Backups are the one chore we all love to hate, yet so much of our lives depend on having them without us realising it. It’s kind of like an insurance policy. You pay your premiums regularly and hope never to need to claim on the policy. It’s exactly the same with backups, which are the last line of defence in our digital world.

There are lots of different types of backups you could be considering. At the most basic level, you can make copies of your most important files. However, that’s not going to help you if all those copies are on the same drive. If you lose the drive – you lose everything. You can keep copies on different drives but what happens if the computer is stolen or there’s a fire that damages everything in your office? You’re back to square one again. Keeping data in the cloud is an option but even that’s not the end of the story. What if you are suddenly unable to access them due to an internet outage or you’re suddenly locked out for some other reason? Another problem to consider is version history. You are already a step ahead of the game if you have multiple copies of the same data synchronised to multiple locations. But, if you accidentally overwrite that important file or save the wrong information, those errors are also synchronised to your backup locations. Clearly, some sort of version history mechanism would be useful, so you can go back to earlier versions of your most important files.

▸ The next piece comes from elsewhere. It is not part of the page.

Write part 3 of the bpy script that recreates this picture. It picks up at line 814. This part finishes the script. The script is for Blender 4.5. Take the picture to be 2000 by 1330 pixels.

How are you storing your passwords? Are you writing them down where they can be found and copied? Keeping good backups yet maintaining an acceptable level of security can be a fine balance – especially if you’ve given little thought to it. I was recently locked out of one of my online accounts. Unfortunately, my e-mail is linked to this account and the impact was immediate and debilitating. Suddenly, I had to remember the answers to those security questions that I set up several years ago when I was living in another country. Did I use capital letters? Was it properly punctuated? Was that an abbreviated word I chose? Who did I say was my favourite teacher again? With so many possible permutations, I quickly found myself locked out with too many failed attempts. If only I’d paid more attention to those questions and answers when I set it up originally.

Setting up backups is only part of the solution. The only thing worse than finding that you actually need your backups is finding that your backups weren’t working like you thought they were. When setting up backups, it’s critically important to verify them with a restoration test. Otherwise, you should not automatically assume they are reliable. If you are going to trust your digital self to your backups, you really do want the peace of mind in knowing that they will be there for you if (or when) you need them.

Here are some backup ideas you should consider:

  • Keep multiple copies of your data.
  • Keep a duplicate copy locally for quick retrieval – ideally on a different drive.
  • Keep a duplicate copy somewhere in the cloud.
  • Use some sort of version management software (such as Apple’s Time Machine) so you can go back to earlier versions of your files.
  • Use a RAID solution, where data is replicated across multiple disk drives such that any one disk can fail but you don’t lose any data.
  • Keep a copy of your data stored off-site somewhere. This could be on a spare drive stored at a friend or relative’s house – the farther away they live from you, the better (think of natural disasters that might affect both of you).
  • Talk to your service provider and see what backup options they can provide you with.
  • Consider how you will access your passwords and other security information just in case the worse does happen.

There are lots of solutions to the backup problem and chances are that many of them are already within your reach. Take the time to consider and implement whichever ones you can. Do it today, as tomorrow may be too late!